Nasty Bugs with poems selected by Lee Bennett Hopkins and illustrated by local artist Will Terry is the unlikely combination of poetry and, well, nasty bugs –flys, fleas, lice and oh so many more. This is a doorway into poetry for those kids who like the thrill of things a little bit creepy. How Cars Work by Nick Arnold & illustrated by Allan Sanders explains in ways that I, the ultimate mechanical dunce, can understand. This book is a guidebook complete with interactive parts. Buy it for a gift and you are in danger of keeping it for yourself, regardless of age or gender. The Time for Kids books are always hits  -- Where, How, What, Why, Sports, Super Science.  They are especially good for that person who thinks they don’t like books. You can’t help being drawn in by bits of fascinating information. Who Says Women Can't be Doctors? The Story of Elizabeth Blackwell by Tanya Lee Stone, illustrated by Margorie Priceman is about the first female doctor in America. She courageously would not take no for an answer. “Elizabeth didn’t believe in couldn’t or shouldn’t.”

Day 10: November 22nd 

If you have a crowd of all ages coming for the holidays. It is a good idea to strategically place books that have universal appeal. It may be an oldie but Where's Waldo? still works in all volumes. Children and adults are surprisingly well matched when they become competitive at finding Waldo and it leads to some fun book memories. The Time for Kids books work well for the same reasons. Where's Waldo? led to a storm of look & find books of many formats and themes.

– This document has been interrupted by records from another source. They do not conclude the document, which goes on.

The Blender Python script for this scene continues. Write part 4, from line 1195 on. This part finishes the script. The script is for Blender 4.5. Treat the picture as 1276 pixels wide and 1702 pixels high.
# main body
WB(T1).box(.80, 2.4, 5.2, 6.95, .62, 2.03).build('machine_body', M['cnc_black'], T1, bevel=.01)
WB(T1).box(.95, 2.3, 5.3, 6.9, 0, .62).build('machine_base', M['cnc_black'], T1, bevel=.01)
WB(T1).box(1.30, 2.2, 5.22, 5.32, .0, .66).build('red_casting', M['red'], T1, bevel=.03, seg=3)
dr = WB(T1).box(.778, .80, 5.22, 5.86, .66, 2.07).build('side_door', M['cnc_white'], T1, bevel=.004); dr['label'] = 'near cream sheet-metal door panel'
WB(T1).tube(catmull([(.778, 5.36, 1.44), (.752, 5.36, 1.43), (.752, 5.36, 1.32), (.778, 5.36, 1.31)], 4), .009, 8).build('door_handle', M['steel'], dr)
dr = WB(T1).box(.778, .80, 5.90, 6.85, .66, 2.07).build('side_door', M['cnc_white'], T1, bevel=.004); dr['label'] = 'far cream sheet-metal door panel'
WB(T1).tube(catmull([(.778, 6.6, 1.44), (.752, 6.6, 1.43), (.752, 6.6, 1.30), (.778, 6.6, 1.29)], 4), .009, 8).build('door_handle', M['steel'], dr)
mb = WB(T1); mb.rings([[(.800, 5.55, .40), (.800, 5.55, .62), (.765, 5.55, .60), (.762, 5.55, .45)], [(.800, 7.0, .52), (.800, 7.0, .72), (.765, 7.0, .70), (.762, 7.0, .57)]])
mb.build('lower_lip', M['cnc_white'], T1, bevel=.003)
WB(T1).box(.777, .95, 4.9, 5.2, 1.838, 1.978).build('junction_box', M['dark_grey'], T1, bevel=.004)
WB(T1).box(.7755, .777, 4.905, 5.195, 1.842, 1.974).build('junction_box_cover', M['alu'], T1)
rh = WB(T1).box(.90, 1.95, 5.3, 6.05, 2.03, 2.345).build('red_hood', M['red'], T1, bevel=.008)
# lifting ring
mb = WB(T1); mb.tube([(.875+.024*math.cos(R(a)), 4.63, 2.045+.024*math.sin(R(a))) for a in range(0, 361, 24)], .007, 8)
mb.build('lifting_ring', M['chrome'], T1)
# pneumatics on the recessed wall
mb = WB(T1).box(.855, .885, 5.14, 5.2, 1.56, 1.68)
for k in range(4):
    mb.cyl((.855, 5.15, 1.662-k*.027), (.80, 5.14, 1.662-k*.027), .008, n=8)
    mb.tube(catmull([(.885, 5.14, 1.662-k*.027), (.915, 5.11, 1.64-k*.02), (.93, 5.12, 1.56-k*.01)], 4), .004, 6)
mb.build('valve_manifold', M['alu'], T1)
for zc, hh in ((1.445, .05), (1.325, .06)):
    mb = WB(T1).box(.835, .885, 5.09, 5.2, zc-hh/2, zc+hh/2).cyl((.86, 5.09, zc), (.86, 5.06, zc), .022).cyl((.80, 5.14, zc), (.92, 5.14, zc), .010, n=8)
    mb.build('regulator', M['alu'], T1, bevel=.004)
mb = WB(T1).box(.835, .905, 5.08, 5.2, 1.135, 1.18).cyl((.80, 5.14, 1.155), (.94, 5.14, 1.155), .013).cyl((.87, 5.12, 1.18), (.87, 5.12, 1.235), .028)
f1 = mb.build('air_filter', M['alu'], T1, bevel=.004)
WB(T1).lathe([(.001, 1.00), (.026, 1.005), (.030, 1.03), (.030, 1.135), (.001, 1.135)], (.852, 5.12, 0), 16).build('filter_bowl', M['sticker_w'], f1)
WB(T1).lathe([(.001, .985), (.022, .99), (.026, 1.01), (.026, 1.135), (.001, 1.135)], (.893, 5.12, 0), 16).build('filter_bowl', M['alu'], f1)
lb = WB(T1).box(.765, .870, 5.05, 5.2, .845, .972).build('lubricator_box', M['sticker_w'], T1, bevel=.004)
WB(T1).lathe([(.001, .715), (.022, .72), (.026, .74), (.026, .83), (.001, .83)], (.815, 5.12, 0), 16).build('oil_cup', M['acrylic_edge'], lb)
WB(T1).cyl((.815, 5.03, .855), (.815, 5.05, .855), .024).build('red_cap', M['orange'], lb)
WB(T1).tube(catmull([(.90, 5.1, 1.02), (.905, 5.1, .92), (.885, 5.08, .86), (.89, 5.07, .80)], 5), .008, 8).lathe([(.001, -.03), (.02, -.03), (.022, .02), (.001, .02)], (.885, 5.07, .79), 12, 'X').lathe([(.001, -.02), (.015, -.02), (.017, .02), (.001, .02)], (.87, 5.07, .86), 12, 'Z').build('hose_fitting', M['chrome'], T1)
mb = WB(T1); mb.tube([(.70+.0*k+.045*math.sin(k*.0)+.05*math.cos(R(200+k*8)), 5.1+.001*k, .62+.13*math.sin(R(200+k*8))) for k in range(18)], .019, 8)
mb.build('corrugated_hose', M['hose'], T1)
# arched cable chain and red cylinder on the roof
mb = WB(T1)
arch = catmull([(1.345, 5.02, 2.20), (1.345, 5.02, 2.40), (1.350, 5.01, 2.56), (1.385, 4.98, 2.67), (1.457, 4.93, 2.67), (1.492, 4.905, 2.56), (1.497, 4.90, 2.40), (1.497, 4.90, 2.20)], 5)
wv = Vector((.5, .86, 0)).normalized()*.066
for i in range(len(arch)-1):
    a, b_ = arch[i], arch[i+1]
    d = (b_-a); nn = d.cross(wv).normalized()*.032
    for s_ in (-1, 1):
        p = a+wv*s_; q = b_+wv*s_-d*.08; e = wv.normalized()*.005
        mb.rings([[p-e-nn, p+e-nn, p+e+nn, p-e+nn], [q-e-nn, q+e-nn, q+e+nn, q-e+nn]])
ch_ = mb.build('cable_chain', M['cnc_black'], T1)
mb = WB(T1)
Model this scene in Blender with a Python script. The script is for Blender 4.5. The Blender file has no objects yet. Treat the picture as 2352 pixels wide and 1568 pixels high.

Where's the Dragon & it’s sequels have hidden pictures in addition to adventures of George, Grandfather & Meg (the dog). The stories create a bit of suspense as the reader finds what you are anxious for the characters to see. Princess Tales adapted by Grace Maccarone illustrated by Gail de Marcken has ten popular fairy tales written in rhyme and illustrations filled with details and a list of hidden pictures to find in each double page spread. I think these books are particularly engaging for children who have grown up interacting with of electronic entertainment. They provide a positive book experience and and an introduction to time tested stories.